By recycling, we can reduce the quantity of plastic being manufactured as well as the plastics that end up in landfills.

2. Reduces fossil fuel consumption

Manufacturing plastic from scratch needs more energy than that needed for recycling. Moreover, we are fast running out of petroleum reserves. By recycling, the available fossil fuels can be put to better use. Both as a fuel and as raw material, fossil fuel consumption can be brought down with recycling.

3. Reduces demand on landfills

More plastic waste recycled means less will end up in landfills. This means the existing landfills won’t fill up as quickly. This translates to more land space for humans and animals. 

4. Makes oceans cleaner

It is estimated that 14 million tons of plastic waste find their way into the ocean every year. As they decompose, microplastics formed is a major source of threat to marine life. More recycling means fewer plastics turn up in the ocean.

Importance of recycling plastic

Often plastic is made out to be the villain of the whole story. The problem doesn’t lie with the plastic. It is quite harmless. It is the way we humans understand and treat it that is creating a monster out of plastic. It is the reckless manufacturing and equally reckless use and disposal of plastics that are creating the problem. This is aided in equal measure by the lack of policies regulating the mess we are in.
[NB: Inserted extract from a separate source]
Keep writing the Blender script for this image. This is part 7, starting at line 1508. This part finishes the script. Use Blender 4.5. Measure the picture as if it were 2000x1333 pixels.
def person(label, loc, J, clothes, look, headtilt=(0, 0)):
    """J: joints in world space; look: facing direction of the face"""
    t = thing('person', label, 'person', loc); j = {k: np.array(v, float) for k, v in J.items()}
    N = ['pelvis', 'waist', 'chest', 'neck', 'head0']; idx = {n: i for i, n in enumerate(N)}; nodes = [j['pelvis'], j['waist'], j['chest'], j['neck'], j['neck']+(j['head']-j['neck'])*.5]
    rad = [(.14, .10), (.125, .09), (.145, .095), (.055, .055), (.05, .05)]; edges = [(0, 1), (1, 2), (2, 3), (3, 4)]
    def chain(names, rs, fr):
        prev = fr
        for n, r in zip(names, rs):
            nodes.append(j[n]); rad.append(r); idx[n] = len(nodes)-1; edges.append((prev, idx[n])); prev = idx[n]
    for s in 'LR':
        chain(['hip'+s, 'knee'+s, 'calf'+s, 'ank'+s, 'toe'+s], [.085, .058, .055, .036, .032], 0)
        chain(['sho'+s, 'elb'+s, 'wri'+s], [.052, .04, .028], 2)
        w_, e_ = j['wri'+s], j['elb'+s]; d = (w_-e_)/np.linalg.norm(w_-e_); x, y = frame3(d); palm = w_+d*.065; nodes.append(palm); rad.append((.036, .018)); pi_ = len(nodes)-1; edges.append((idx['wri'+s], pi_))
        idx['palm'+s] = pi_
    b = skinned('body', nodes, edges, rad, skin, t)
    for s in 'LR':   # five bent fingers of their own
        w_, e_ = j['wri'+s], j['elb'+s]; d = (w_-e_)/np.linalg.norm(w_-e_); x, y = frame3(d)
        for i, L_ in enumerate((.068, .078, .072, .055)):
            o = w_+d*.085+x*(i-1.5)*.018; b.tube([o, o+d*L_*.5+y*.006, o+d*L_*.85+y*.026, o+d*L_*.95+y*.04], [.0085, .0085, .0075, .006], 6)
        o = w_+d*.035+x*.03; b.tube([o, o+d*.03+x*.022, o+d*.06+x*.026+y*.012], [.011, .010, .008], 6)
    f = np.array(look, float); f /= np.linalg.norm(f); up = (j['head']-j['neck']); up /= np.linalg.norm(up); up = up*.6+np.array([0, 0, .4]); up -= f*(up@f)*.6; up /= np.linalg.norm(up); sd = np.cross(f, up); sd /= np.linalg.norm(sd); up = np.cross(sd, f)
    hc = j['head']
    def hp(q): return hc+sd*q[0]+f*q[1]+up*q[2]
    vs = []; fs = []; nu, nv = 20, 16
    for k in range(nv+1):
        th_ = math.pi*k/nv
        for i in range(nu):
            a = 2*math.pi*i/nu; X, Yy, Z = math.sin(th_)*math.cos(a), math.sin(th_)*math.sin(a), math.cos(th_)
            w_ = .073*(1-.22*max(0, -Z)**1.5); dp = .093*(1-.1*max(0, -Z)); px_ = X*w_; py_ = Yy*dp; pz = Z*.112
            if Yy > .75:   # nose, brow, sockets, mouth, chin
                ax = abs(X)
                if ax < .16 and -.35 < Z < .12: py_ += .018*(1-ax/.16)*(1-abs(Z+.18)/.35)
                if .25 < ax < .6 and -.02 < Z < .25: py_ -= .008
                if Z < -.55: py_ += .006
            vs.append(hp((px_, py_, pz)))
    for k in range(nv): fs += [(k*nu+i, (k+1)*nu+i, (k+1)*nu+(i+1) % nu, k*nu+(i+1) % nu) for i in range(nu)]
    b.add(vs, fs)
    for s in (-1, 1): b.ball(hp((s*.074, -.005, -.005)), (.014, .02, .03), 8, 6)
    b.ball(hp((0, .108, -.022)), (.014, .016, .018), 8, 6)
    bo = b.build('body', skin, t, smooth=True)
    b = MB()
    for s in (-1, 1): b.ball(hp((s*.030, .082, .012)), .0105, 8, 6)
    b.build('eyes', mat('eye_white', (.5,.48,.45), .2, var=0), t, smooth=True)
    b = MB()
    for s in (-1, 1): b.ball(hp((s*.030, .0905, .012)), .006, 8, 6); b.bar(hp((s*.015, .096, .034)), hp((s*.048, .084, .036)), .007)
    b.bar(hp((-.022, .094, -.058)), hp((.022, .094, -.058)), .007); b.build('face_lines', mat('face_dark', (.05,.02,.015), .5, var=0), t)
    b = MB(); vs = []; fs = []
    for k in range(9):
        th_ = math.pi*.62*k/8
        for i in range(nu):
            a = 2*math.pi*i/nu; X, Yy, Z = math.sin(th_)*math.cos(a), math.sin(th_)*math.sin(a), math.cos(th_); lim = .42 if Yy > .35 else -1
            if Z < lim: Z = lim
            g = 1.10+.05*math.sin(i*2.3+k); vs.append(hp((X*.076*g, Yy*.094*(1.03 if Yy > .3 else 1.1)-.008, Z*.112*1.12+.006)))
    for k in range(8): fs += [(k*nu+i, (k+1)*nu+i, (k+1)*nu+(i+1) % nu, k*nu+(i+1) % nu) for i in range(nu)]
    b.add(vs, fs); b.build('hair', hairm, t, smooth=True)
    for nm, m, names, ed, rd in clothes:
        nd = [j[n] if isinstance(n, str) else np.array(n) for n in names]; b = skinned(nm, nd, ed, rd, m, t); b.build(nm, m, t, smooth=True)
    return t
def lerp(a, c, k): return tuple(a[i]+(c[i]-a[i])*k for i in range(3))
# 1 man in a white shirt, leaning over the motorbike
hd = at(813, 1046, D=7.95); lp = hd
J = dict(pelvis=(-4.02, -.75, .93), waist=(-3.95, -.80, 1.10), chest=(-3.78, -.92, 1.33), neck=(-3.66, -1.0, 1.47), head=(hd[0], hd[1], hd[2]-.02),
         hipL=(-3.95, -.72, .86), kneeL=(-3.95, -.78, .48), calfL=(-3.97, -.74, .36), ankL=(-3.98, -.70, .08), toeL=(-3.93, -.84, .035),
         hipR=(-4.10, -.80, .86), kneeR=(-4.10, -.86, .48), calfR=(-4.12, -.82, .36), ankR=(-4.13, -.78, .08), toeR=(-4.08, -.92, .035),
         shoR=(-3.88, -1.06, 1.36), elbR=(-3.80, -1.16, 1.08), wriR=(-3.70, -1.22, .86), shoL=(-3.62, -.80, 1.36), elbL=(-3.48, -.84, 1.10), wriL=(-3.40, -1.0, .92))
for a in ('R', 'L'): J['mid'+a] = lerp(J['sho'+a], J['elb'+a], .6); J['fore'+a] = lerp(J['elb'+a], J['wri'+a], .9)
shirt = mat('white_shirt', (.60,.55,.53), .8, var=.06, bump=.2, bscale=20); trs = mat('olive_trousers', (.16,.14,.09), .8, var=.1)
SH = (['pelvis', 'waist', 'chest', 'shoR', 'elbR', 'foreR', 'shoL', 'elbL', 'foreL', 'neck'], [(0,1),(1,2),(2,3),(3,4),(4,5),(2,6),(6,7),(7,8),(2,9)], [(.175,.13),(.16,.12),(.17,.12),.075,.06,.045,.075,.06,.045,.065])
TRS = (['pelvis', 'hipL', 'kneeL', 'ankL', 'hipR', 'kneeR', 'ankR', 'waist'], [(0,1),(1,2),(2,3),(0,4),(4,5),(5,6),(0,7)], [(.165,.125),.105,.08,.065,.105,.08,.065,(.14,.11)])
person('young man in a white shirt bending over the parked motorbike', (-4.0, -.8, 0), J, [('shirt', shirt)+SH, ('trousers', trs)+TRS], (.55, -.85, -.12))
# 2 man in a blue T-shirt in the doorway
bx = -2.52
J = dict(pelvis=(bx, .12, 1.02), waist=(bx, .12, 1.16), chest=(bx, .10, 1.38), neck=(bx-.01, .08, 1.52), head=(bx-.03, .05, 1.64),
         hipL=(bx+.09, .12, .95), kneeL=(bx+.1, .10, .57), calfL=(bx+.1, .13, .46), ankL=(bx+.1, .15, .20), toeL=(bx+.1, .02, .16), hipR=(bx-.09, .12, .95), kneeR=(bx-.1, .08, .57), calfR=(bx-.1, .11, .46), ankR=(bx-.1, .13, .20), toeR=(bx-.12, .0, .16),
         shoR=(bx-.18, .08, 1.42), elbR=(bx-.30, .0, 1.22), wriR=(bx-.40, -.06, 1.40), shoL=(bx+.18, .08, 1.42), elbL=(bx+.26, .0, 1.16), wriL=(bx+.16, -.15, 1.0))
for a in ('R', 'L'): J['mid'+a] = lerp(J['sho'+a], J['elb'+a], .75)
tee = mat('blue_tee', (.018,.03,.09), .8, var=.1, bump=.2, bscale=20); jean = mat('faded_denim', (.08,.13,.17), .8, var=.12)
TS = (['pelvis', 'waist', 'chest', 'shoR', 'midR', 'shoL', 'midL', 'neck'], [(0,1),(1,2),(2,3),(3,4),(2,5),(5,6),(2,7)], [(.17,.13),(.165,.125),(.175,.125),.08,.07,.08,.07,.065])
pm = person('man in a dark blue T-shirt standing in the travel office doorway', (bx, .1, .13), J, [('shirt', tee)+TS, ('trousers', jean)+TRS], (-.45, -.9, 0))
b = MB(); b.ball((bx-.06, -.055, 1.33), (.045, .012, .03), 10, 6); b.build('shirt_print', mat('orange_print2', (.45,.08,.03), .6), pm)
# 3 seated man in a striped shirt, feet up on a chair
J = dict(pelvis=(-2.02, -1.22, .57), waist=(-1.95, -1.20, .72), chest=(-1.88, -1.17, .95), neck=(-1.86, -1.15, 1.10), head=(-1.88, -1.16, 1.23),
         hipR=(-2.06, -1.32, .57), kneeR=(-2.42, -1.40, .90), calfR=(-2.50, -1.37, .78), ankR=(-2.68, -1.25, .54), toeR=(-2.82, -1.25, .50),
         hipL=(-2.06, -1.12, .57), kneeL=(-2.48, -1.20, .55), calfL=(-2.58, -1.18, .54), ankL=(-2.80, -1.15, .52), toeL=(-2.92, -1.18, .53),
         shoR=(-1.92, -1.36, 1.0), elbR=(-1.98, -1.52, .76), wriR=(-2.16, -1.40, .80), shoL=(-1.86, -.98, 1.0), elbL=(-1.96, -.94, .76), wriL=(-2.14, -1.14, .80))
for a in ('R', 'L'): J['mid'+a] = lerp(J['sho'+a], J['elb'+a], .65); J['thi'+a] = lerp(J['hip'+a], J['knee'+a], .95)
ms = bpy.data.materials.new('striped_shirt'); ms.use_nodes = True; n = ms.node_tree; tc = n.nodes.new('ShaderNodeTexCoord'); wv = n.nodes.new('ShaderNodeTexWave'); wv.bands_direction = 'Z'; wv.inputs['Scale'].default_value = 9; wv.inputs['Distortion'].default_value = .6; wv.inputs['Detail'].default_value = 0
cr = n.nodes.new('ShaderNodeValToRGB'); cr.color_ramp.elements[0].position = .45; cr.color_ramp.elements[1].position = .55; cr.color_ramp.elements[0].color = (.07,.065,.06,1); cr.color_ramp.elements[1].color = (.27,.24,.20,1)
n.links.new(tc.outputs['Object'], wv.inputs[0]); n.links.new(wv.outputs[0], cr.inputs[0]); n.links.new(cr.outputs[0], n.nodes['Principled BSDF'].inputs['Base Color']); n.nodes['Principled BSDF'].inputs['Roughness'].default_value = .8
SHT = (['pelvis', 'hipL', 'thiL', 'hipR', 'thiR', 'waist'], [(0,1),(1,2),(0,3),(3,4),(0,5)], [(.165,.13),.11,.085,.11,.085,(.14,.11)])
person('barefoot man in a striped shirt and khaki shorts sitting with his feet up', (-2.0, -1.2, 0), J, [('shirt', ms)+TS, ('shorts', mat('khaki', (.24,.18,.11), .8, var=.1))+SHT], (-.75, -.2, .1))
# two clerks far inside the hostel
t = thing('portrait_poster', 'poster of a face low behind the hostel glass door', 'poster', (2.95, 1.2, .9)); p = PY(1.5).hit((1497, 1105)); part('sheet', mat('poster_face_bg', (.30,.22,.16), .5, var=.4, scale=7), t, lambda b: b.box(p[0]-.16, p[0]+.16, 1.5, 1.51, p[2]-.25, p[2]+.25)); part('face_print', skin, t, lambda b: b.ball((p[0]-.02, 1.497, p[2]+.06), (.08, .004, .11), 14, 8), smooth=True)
The first alarm was sounded about plastic pollution in the early 1970s. Even with 50 years of concerted efforts by environmental lovers in raising awareness about the harmful effects of plastic pollution, the sad truth is that we are recycling less than 9% of the plastic waste generated. More than 50% is ending up in the landfills and the rest enters the water bodies and finally, ends up in the oceans.

As an individual, you can do a lot in resolving this issue. Here are some suggestions on how you can make an impact.

  • Say no to single-use plastics.
  • Stop buying water in bottles.
  • Don’t use products with microbeads.
  • Reduce ordering out. Cook at home.
  • Choose to buy second-hand products.
  • Buy bigger packages.
  • Carry your own bag for shopping.
  • Reduce. Reuse. Recycle. 

With your choice, you can put pressure on manufacturers as well as policymakers to turn things around. There is no point in waiting for someone to act. That someone is you.